(Task): Reproduce the listing word for word, leaving every picture behind.

(Exercise inputs):
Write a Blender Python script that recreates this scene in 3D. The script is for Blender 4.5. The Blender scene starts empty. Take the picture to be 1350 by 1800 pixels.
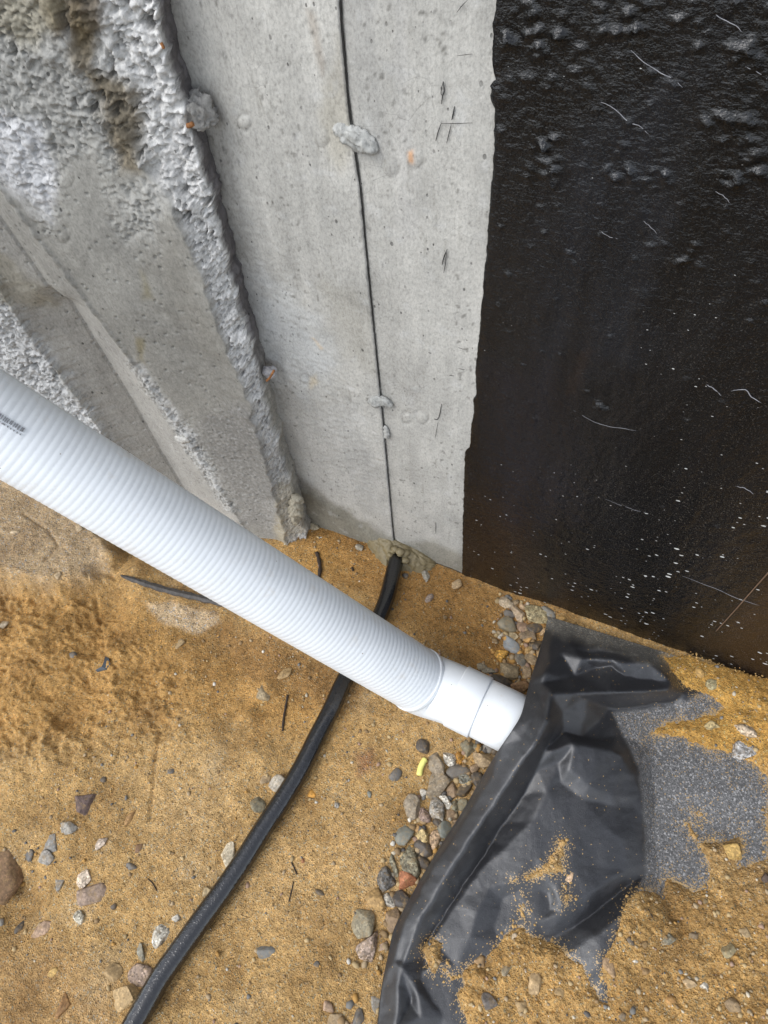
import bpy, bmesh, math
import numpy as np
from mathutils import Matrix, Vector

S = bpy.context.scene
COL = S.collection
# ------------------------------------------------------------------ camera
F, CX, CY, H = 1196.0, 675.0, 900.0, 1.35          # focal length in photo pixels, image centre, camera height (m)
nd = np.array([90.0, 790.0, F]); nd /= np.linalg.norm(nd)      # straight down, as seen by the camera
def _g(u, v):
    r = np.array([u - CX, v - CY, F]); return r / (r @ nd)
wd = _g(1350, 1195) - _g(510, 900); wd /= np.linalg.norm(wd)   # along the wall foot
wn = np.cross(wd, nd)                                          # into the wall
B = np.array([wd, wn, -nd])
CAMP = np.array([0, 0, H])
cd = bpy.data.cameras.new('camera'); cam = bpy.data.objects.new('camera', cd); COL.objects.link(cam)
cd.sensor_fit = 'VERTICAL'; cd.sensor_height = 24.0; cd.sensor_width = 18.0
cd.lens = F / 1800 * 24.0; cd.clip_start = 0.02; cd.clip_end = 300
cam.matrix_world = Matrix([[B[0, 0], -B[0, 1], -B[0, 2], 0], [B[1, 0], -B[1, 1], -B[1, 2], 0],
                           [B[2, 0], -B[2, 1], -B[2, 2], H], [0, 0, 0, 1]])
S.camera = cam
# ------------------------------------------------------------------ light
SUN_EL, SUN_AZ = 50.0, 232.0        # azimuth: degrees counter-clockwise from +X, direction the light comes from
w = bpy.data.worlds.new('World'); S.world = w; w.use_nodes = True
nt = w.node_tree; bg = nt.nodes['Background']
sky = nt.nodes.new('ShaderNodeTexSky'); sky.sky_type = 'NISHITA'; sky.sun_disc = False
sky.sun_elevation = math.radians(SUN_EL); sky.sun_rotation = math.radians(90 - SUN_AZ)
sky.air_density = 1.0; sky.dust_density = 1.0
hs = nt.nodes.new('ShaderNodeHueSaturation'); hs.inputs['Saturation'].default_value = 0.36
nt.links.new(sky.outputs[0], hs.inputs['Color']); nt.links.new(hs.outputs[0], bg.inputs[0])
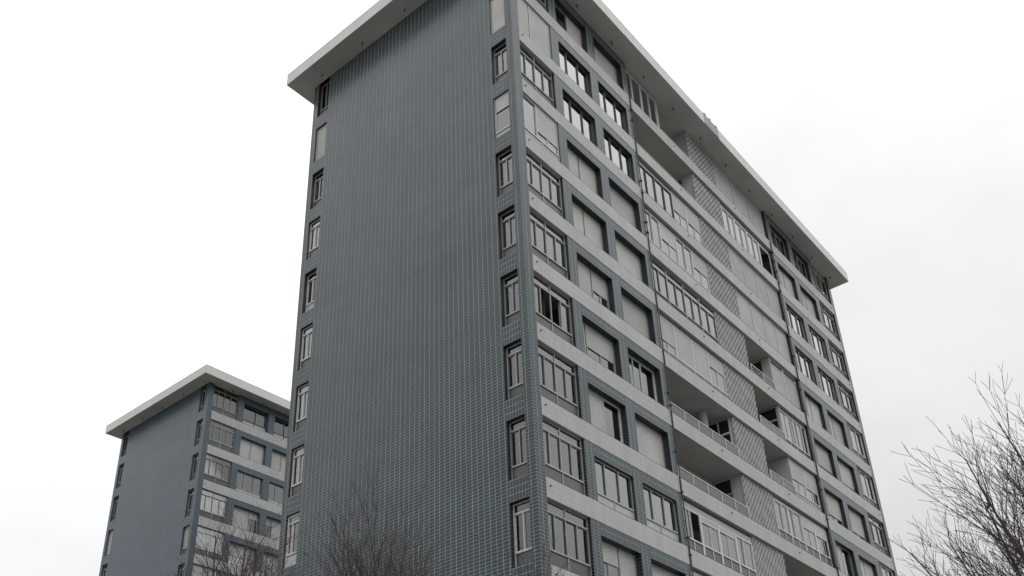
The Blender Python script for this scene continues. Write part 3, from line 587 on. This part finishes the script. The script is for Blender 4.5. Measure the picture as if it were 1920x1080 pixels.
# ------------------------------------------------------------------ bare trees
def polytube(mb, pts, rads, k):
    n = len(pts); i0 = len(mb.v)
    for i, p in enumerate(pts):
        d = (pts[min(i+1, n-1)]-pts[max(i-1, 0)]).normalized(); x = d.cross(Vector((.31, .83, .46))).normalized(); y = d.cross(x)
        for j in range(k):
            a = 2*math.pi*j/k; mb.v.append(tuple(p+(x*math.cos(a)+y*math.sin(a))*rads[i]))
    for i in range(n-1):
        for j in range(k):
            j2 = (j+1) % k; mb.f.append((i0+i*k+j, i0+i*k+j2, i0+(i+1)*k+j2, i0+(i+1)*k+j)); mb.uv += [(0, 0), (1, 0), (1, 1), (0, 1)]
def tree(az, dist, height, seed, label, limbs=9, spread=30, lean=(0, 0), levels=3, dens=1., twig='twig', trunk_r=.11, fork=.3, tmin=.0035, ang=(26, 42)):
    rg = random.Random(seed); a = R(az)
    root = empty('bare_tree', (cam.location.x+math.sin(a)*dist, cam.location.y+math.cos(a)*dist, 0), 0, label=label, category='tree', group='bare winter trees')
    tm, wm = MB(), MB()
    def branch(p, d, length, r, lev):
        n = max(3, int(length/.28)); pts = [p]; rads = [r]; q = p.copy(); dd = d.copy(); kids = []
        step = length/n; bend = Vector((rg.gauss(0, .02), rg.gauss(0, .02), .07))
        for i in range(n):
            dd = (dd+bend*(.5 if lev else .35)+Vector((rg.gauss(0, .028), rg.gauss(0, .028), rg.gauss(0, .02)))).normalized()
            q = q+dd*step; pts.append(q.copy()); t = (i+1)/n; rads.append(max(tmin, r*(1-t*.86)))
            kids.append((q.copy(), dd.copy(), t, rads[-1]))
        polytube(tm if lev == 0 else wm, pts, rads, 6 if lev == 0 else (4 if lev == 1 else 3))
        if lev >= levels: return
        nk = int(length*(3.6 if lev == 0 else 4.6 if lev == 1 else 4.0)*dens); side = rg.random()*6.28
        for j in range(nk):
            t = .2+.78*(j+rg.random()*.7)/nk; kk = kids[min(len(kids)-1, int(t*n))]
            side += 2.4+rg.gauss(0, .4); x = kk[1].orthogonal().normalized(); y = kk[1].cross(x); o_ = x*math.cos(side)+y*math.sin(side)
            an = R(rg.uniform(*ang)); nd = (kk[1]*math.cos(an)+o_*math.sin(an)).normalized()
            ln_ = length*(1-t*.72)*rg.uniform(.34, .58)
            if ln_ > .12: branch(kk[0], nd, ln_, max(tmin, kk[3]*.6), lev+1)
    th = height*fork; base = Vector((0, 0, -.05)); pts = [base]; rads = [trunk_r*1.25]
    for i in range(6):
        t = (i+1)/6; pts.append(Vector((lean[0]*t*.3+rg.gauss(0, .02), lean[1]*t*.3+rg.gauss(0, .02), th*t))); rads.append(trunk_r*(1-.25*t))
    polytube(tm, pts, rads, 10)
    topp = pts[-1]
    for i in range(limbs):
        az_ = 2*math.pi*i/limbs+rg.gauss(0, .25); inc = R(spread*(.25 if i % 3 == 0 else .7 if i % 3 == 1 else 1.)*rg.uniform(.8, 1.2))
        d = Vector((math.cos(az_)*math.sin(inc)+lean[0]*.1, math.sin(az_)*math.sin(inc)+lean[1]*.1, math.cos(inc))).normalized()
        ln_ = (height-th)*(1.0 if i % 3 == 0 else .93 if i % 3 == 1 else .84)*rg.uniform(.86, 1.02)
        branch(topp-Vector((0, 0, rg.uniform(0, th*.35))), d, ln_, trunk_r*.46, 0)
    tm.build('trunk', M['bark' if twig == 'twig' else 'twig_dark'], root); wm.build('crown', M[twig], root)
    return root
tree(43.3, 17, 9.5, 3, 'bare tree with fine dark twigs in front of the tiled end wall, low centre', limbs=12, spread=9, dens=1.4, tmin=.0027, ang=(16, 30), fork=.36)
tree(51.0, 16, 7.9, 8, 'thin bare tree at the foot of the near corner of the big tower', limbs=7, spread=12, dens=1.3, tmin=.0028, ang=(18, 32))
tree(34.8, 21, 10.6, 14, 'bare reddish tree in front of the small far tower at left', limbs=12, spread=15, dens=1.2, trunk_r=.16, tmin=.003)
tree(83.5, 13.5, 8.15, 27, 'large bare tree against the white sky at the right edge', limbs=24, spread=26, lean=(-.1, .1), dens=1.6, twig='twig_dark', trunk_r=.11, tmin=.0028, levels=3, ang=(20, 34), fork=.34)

(Answer to this problem):
Write a Blender Python script that recreates this scene in 3D. The script is for Blender 4.5. The Blender scene starts empty. Take the picture to be 1350 by 1800 pixels.
import bpy, bmesh, math
import numpy as np
from mathutils import Matrix, Vector

S = bpy.context.scene
COL = S.collection
# ------------------------------------------------------------------ camera
F, CX, CY, H = 1196.0, 675.0, 900.0, 1.35          # focal length in photo pixels, image centre, camera height (m)
nd = np.array([90.0, 790.0, F]); nd /= np.linalg.norm(nd)      # straight down, as seen by the camera
def _g(u, v):
    r = np.array([u - CX, v - CY, F]); return r / (r @ nd)
wd = _g(1350, 1195) - _g(510, 900); wd /= np.linalg.norm(wd)   # along the wall foot
wn = np.cross(wd, nd)                                          # into the wall
B = np.array([wd, wn, -nd])
CAMP = np.array([0, 0, H])
cd = bpy.data.cameras.new('camera'); cam = bpy.data.objects.new('camera', cd); COL.objects.link(cam)
cd.sensor_fit = 'VERTICAL'; cd.sensor_height = 24.0; cd.sensor_width = 18.0
cd.lens = F / 1800 * 24.0; cd.clip_start = 0.02; cd.clip_end = 300
cam.matrix_world = Matrix([[B[0, 0], -B[0, 1], -B[0, 2], 0], [B[1, 0], -B[1, 1], -B[1, 2], 0],
                           [B[2, 0], -B[2, 1], -B[2, 2], H], [0, 0, 0, 1]])
S.camera = cam
# ------------------------------------------------------------------ light
SUN_EL, SUN_AZ = 50.0, 232.0        # azimuth: degrees counter-clockwise from +X, direction the light comes from
w = bpy.data.worlds.new('World'); S.world = w; w.use_nodes = True
nt = w.node_tree; bg = nt.nodes['Background']
sky = nt.nodes.new('ShaderNodeTexSky'); sky.sky_type = 'NISHITA'; sky.sun_disc = False
sky.sun_elevation = math.radians(SUN_EL); sky.sun_rotation = math.radians(90 - SUN_AZ)
sky.air_density = 1.0; sky.dust_density = 1.0
hs = nt.nodes.new('ShaderNodeHueSaturation'); hs.inputs['Saturation'].default_value = 0.36
nt.links.new(sky.outputs[0], hs.inputs['Color']); nt.links.new(hs.outputs[0], bg.inputs[0])
The Blender Python script for this scene continues. Write part 3, from line 587 on. This part finishes the script. The script is for Blender 4.5. Measure the picture as if it were 1920x1080 pixels.
# ------------------------------------------------------------------ bare trees
def polytube(mb, pts, rads, k):
    n = len(pts); i0 = len(mb.v)
    for i, p in enumerate(pts):
        d = (pts[min(i+1, n-1)]-pts[max(i-1, 0)]).normalized(); x = d.cross(Vector((.31, .83, .46))).normalized(); y = d.cross(x)
        for j in range(k):
            a = 2*math.pi*j/k; mb.v.append(tuple(p+(x*math.cos(a)+y*math.sin(a))*rads[i]))
    for i in range(n-1):
        for j in range(k):
            j2 = (j+1) % k; mb.f.append((i0+i*k+j, i0+i*k+j2, i0+(i+1)*k+j2, i0+(i+1)*k+j)); mb.uv += [(0, 0), (1, 0), (1, 1), (0, 1)]
def tree(az, dist, height, seed, label, limbs=9, spread=30, lean=(0, 0), levels=3, dens=1., twig='twig', trunk_r=.11, fork=.3, tmin=.0035, ang=(26, 42)):
    rg = random.Random(seed); a = R(az)
    root = empty('bare_tree', (cam.location.x+math.sin(a)*dist, cam.location.y+math.cos(a)*dist, 0), 0, label=label, category='tree', group='bare winter trees')
    tm, wm = MB(), MB()
    def branch(p, d, length, r, lev):
        n = max(3, int(length/.28)); pts = [p]; rads = [r]; q = p.copy(); dd = d.copy(); kids = []
        step = length/n; bend = Vector((rg.gauss(0, .02), rg.gauss(0, .02), .07))
        for i in range(n):
            dd = (dd+bend*(.5 if lev else .35)+Vector((rg.gauss(0, .028), rg.gauss(0, .028), rg.gauss(0, .02)))).normalized()
            q = q+dd*step; pts.append(q.copy()); t = (i+1)/n; rads.append(max(tmin, r*(1-t*.86)))
            kids.append((q.copy(), dd.copy(), t, rads[-1]))
        polytube(tm if lev == 0 else wm, pts, rads, 6 if lev == 0 else (4 if lev == 1 else 3))
        if lev >= levels: return
        nk = int(length*(3.6 if lev == 0 else 4.6 if lev == 1 else 4.0)*dens); side = rg.random()*6.28
        for j in range(nk):
            t = .2+.78*(j+rg.random()*.7)/nk; kk = kids[min(len(kids)-1, int(t*n))]
            side += 2.4+rg.gauss(0, .4); x = kk[1].orthogonal().normalized(); y = kk[1].cross(x); o_ = x*math.cos(side)+y*math.sin(side)
            an = R(rg.uniform(*ang)); nd = (kk[1]*math.cos(an)+o_*math.sin(an)).normalized()
            ln_ = length*(1-t*.72)*rg.uniform(.34, .58)
            if ln_ > .12: branch(kk[0], nd, ln_, max(tmin, kk[3]*.6), lev+1)
    th = height*fork; base = Vector((0, 0, -.05)); pts = [base]; rads = [trunk_r*1.25]
    for i in range(6):
        t = (i+1)/6; pts.append(Vector((lean[0]*t*.3+rg.gauss(0, .02), lean[1]*t*.3+rg.gauss(0, .02), th*t))); rads.append(trunk_r*(1-.25*t))
    polytube(tm, pts, rads, 10)
    topp = pts[-1]
    for i in range(limbs):
        az_ = 2*math.pi*i/limbs+rg.gauss(0, .25); inc = R(spread*(.25 if i % 3 == 0 else .7 if i % 3 == 1 else 1.)*rg.uniform(.8, 1.2))
        d = Vector((math.cos(az_)*math.sin(inc)+lean[0]*.1, math.sin(az_)*math.sin(inc)+lean[1]*.1, math.cos(inc))).normalized()
        ln_ = (height-th)*(1.0 if i % 3 == 0 else .93 if i % 3 == 1 else .84)*rg.uniform(.86, 1.02)
        branch(topp-Vector((0, 0, rg.uniform(0, th*.35))), d, ln_, trunk_r*.46, 0)
    tm.build('trunk', M['bark' if twig == 'twig' else 'twig_dark'], root); wm.build('crown', M[twig], root)
    return root
tree(43.3, 17, 9.5, 3, 'bare tree with fine dark twigs in front of the tiled end wall, low centre', limbs=12, spread=9, dens=1.4, tmin=.0027, ang=(16, 30), fork=.36)
tree(51.0, 16, 7.9, 8, 'thin bare tree at the foot of the near corner of the big tower', limbs=7, spread=12, dens=1.3, tmin=.0028, ang=(18, 32))
tree(34.8, 21, 10.6, 14, 'bare reddish tree in front of the small far tower at left', limbs=12, spread=15, dens=1.2, trunk_r=.16, tmin=.003)
tree(83.5, 13.5, 8.15, 27, 'large bare tree against the white sky at the right edge', limbs=24, spread=26, lean=(-.1, .1), dens=1.6, twig='twig_dark', trunk_r=.11, tmin=.0028, levels=3, ang=(20, 34), fork=.34)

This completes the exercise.